Mirada austera, barba castaña y buena disposición para cargar el carro con sandías, gallinas, lechones y todos los pertrechos para pasar la temporada.
Don Rogelio miraba los paisajes en cámara lenta, sin apuro, pero llegando siempre hasta los ranchos del balneario. Los viajes se iniciaban sin horario fijo, tras levantar los pasajeros y sus pertenencias que pasaban por el azúcar, yerba, arroz, charque, galleta dura, los ponchos tradicionales, ropa de abrigo, algún revólver y la “fariñera”. Nunca supo de apuros, el trote lento de sus caballos siempre lo llevaron a destino, sin que nadie protestara por las incomodidades del viaje. Una campanilla de bronce “tintineaba” en el pescuezo de un caballo, mientras el perro Falucho acompañaba el viaje a la sombra del carro. Don Rogelio Hernández, uno de los primeros carroceros que realizo el transporte de personas y equipaje entre esta frontera y el balneario La Barra. Los carroceros del siglo pasado seguirán siendo un tema apasionante, que mirado a la distancia pueden perder su perspectiva pero que fueron durante muchos años la palanca generadora del desarrollo zonal.

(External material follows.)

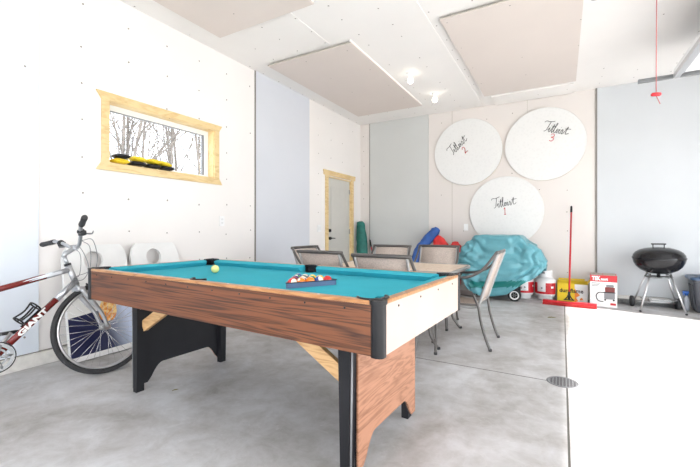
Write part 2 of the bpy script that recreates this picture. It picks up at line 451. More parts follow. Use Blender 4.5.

La soledad se veía interrumpida por algunas casas que se destacaban entre los médanos del incipiente balneario. Algunos vecinos todavía lo recuerdan junto a su señora Eduviges acompañado de familiares y el constructor Florencio Resquín uno de sus amigos de la juventud. Fue sin ninguna duda una de las construcciones más antiguas del balneario, y pese a la remodelación que ha sufrido, mantiene aún el valor simbólico que nos permite hoy estas evocaciones. Allí estaba invadiendo la naturaleza agreste el rancho de don Rogelio con una personalidad muy propia, para destacarse ante un panorama marcado por la soledad.
Don Rogelio nació en las proximidades de Lascano en el año 1897, radicándose en La Barra en enero de 1941. Cuando llegó por primera vez al balneario el tiempo estaba suspendido entre los pocos ranchos y las extensas dunas que sujetaban el mar. Terrenos “casi” regalados, no tenían compradores que se detuvieran a valorar las bellezas naturales de una zona todavía primitiva. Sin luz, agua, escuela, comisaría ni comunicaciones el panorama era poco alentador. Por las noches farol y luna para la iluminación, lo que despertaba el asombro de los pocos turistas que llegaban a la zona. Don Rogelio Hernández, uno de los primeros carroceros del balneario.